Nous ne le pensons pas. Il suffit de reprendre une à une les causes pour les retourner en avantage. Mais ceci suppose du courage politique, de l’intervention des salariés et de nouveaux moyens de contrôle pour les salariés, pour les élus…

Nous partons du principe que tous les « Chantiers » doivent trouver leur place dès lors qu’ils ne « sombrent » pas dans une logique de la finance pour la finance.

Il faut alors :

Développer des synergies et des complémentarités entre les constructeurs. Comme nous sommes dans une filière industrielle qui historiquement a fonctionné sur une logique de « niches », il n’y a pas de raison pour remettre ceci en cause. Il doit y avoir de la place pour tout le monde. Il faut aider, coordonner, contrôler. C’est le rôle de la puissance publique. Une stratégie « multimarques » n’est pas à écarter.

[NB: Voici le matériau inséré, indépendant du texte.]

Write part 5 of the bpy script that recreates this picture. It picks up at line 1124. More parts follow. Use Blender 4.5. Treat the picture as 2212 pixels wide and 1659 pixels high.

Exiger des banques,et tout particulièrement des banques mutuelles (Crédit Maritime, Crédit Mutuel, Crédit Agricole…) qu’elles participent, à taux préférentiel, à la recomposition ou au renforcement des « fonds propres » de ces chantiers. Il faut leur donner la capacité à assurer le financement de leur indispensable restructuration et de leur projet de développement.

Engager au niveau du département, voire de la Région, une concertationpour définir des projets de développement des acteurs du nautisme, ce qui nécessite là encore le développement de la mutualisation et des coopérations interentreprises. Il faut aussi stimuler les collaborations d’entreprises nautiques à l’échelle interrégionale.

Il y a un avenir pour la filière « Nautisme »à la condition qu’elle soit sortie des fourches caudines du tout pour le fric, du tout pour les « tueurs » qui s’entretuent d’ailleurs eux-mêmes et qui mettent des milliers de salariés à la rue. De ce point de vue, si Bénéteau est un « leader » dans le nautisme, il est aussi un « leader » dans le sabordage des emplois.

L’avenir de cette filière dépend aussi pour beaucoup de l’effort de formation des personnels. Nous sommes face à des réalisations techniques et technologiques à très haute valeur ajoutée. La formation et la sécurisation des parcours professionnels sont de grandes exigences.

Ces propositions se veulent de participer au débat citoyen, et aussi à la rencontre indispensable entre tous les acteurs de la vie sociale et économique.

Le souci premier du Parti Communiste engagé dans le Front de gauche et de permettre  de construire de l’emploi qualifié, bien rémunéré, ouvert sur l’avenir.